• [YOUR INSTRUCTIONS]:
Pull every line that holds the word "script" from the entries.
begin RECORD SET
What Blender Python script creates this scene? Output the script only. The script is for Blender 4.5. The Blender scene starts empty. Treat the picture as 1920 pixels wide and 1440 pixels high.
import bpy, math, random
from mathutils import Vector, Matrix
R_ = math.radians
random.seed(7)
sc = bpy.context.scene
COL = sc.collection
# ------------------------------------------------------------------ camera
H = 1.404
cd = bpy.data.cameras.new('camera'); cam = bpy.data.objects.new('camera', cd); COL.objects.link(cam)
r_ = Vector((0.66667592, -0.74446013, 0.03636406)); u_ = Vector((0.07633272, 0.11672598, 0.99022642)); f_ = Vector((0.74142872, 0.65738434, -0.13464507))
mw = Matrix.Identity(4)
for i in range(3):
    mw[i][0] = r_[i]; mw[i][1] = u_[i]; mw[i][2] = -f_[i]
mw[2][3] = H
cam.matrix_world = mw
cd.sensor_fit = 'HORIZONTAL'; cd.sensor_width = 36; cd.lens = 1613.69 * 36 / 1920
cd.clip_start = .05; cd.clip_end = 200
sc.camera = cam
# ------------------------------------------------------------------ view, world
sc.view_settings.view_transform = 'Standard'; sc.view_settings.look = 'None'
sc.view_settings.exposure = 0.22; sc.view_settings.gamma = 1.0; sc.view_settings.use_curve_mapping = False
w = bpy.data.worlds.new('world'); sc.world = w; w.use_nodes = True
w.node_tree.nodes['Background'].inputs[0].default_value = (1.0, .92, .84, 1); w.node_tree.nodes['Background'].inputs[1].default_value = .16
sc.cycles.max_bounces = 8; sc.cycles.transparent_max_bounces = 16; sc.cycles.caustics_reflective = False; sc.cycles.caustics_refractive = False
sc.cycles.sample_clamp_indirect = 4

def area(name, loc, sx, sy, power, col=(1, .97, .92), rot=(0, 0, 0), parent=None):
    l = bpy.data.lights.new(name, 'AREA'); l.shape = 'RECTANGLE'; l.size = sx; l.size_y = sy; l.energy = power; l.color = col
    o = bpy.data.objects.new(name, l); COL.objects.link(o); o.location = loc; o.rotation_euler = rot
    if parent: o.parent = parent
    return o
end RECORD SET
begin RECORD SET
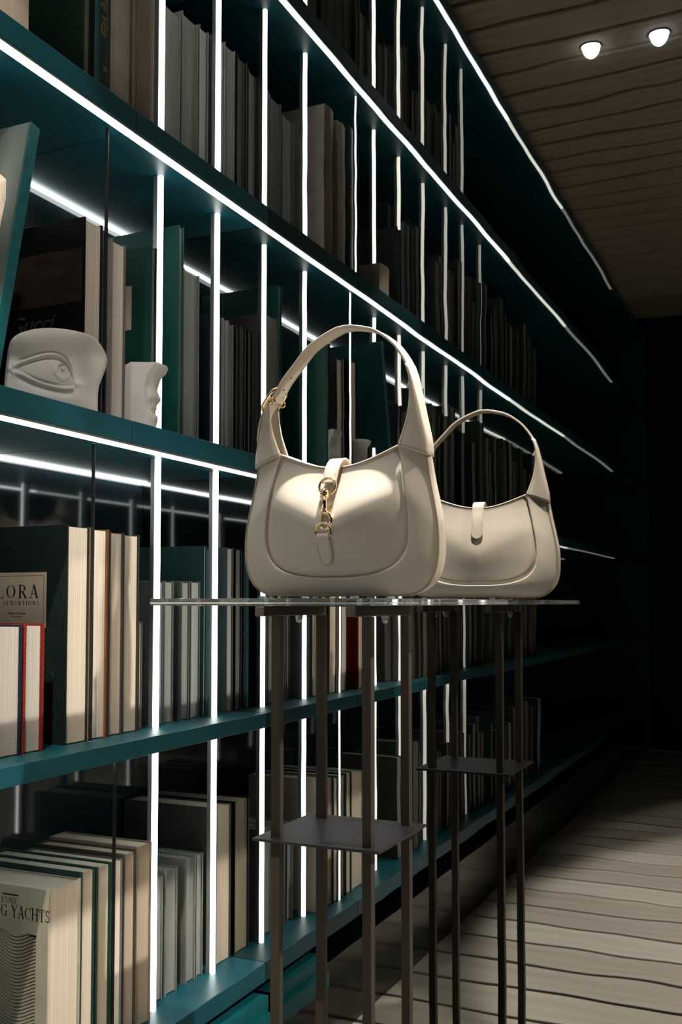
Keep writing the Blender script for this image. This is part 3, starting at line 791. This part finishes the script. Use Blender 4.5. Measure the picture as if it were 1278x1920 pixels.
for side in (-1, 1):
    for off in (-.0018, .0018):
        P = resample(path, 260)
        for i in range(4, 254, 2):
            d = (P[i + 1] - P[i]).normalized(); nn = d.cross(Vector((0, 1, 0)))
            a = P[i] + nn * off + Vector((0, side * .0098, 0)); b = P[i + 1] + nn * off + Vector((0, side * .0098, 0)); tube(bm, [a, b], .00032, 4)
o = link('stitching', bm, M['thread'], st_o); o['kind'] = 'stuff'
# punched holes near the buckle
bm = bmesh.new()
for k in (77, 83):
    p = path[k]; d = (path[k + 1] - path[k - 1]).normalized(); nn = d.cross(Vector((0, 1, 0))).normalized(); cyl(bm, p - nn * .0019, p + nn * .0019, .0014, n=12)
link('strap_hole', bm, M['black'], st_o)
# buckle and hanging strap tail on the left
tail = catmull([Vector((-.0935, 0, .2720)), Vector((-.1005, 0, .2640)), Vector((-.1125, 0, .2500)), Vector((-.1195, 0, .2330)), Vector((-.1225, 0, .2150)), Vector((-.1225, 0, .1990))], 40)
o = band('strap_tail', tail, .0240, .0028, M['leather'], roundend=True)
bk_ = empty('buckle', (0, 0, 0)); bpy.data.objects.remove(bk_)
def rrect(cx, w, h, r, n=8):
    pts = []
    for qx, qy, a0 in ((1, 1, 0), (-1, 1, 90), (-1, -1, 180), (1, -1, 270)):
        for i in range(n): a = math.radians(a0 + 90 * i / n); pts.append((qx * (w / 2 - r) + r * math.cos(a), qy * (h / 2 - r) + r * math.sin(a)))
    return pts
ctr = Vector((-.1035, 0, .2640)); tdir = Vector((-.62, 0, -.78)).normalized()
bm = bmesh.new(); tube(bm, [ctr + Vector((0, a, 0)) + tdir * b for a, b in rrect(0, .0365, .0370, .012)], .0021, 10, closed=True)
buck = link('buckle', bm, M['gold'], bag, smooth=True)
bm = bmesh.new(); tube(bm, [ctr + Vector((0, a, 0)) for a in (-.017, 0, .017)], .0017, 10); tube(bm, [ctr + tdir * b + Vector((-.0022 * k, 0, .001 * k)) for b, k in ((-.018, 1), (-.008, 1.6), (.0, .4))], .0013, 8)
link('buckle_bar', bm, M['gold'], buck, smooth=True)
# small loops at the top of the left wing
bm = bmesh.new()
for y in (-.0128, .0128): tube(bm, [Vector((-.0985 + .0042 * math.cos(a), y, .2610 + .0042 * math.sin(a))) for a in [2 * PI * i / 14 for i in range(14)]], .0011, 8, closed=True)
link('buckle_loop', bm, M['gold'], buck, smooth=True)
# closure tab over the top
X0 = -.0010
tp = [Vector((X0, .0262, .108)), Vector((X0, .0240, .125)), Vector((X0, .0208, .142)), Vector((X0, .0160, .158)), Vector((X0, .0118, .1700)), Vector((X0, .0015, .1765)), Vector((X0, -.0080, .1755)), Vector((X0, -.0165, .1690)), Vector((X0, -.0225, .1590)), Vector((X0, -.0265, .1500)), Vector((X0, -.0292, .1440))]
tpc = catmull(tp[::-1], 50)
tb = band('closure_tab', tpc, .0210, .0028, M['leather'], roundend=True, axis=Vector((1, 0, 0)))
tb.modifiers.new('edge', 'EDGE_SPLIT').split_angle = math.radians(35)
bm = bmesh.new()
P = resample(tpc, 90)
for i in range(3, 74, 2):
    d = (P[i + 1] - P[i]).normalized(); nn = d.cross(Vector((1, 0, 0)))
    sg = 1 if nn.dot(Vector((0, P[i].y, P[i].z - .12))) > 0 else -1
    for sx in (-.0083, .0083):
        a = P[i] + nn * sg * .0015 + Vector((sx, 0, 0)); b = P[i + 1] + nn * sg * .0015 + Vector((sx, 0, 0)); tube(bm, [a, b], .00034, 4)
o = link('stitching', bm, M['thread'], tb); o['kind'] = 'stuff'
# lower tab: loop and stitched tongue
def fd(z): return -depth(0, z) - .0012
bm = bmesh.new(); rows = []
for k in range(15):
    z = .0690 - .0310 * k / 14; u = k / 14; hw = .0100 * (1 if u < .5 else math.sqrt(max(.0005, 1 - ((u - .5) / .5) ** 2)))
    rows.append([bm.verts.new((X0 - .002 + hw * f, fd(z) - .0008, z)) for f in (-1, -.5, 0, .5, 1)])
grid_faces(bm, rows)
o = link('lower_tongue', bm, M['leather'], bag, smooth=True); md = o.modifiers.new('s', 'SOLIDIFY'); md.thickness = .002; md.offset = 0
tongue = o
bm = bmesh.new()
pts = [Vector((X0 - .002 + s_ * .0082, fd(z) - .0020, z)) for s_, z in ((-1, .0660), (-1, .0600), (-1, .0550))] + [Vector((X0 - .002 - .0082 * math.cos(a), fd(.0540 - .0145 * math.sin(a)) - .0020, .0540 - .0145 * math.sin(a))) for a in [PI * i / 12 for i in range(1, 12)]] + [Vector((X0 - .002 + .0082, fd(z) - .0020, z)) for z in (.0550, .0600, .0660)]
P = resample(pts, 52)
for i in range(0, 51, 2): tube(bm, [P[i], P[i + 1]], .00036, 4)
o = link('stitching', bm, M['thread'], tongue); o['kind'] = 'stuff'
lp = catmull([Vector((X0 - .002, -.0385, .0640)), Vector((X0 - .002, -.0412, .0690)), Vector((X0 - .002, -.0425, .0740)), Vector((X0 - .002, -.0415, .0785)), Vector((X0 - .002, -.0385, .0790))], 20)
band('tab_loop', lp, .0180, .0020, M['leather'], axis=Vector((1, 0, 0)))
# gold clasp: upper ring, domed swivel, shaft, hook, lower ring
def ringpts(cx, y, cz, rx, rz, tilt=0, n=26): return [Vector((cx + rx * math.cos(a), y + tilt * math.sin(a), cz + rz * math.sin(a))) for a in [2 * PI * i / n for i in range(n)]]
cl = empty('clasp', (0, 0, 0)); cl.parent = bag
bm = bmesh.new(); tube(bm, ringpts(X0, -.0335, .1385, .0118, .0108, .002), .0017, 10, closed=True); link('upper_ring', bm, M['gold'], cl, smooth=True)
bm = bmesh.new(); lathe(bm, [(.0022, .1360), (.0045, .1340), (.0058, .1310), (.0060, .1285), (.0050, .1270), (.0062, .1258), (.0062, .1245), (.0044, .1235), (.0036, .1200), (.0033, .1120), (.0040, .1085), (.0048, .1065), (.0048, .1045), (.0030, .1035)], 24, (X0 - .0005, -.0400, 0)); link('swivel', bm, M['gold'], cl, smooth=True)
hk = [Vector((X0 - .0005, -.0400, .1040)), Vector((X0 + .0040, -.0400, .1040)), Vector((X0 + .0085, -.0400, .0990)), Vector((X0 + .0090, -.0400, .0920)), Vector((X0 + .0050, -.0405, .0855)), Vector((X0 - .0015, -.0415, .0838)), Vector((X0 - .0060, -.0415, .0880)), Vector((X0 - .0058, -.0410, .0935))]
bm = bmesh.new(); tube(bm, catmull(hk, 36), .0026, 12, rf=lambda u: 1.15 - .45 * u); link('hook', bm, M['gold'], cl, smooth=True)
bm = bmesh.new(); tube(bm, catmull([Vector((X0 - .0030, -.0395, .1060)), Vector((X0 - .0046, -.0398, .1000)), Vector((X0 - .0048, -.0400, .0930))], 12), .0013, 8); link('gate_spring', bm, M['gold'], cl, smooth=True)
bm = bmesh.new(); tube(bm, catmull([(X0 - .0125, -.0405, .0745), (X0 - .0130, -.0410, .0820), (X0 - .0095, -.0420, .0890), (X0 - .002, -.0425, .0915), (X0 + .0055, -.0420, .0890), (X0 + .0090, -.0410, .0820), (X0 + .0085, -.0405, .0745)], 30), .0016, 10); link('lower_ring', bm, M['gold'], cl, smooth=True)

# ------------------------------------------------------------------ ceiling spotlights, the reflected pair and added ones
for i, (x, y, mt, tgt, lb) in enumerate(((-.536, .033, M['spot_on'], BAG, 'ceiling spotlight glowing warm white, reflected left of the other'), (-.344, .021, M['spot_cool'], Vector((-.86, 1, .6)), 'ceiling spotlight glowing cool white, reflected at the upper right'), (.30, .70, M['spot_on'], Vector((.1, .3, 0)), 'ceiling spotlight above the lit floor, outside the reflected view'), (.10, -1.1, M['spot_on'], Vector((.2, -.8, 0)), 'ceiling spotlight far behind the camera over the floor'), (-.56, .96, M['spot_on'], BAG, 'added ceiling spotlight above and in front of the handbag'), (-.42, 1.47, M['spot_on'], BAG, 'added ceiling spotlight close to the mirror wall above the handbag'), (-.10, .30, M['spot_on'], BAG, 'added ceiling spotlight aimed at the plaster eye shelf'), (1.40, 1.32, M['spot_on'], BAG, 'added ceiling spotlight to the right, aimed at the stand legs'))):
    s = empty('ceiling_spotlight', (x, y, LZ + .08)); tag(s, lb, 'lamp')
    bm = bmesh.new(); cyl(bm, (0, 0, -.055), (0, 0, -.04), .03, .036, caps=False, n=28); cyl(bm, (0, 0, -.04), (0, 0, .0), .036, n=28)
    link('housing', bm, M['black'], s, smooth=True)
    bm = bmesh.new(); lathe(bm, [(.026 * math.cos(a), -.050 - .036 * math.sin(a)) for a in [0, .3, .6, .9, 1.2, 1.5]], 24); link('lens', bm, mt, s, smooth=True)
end RECORD SET
• [SOLUTION TO THE EXERCISE]:
What Blender Python script creates this scene? Output the script only. The script is for Blender 4.5. The Blender scene starts empty. Treat the picture as 1920 pixels wide and 1440 pixels high.
Keep writing the Blender script for this image. This is part 3, starting at line 791. This part finishes the script. Use Blender 4.5. Measure the picture as if it were 1278x1920 pixels.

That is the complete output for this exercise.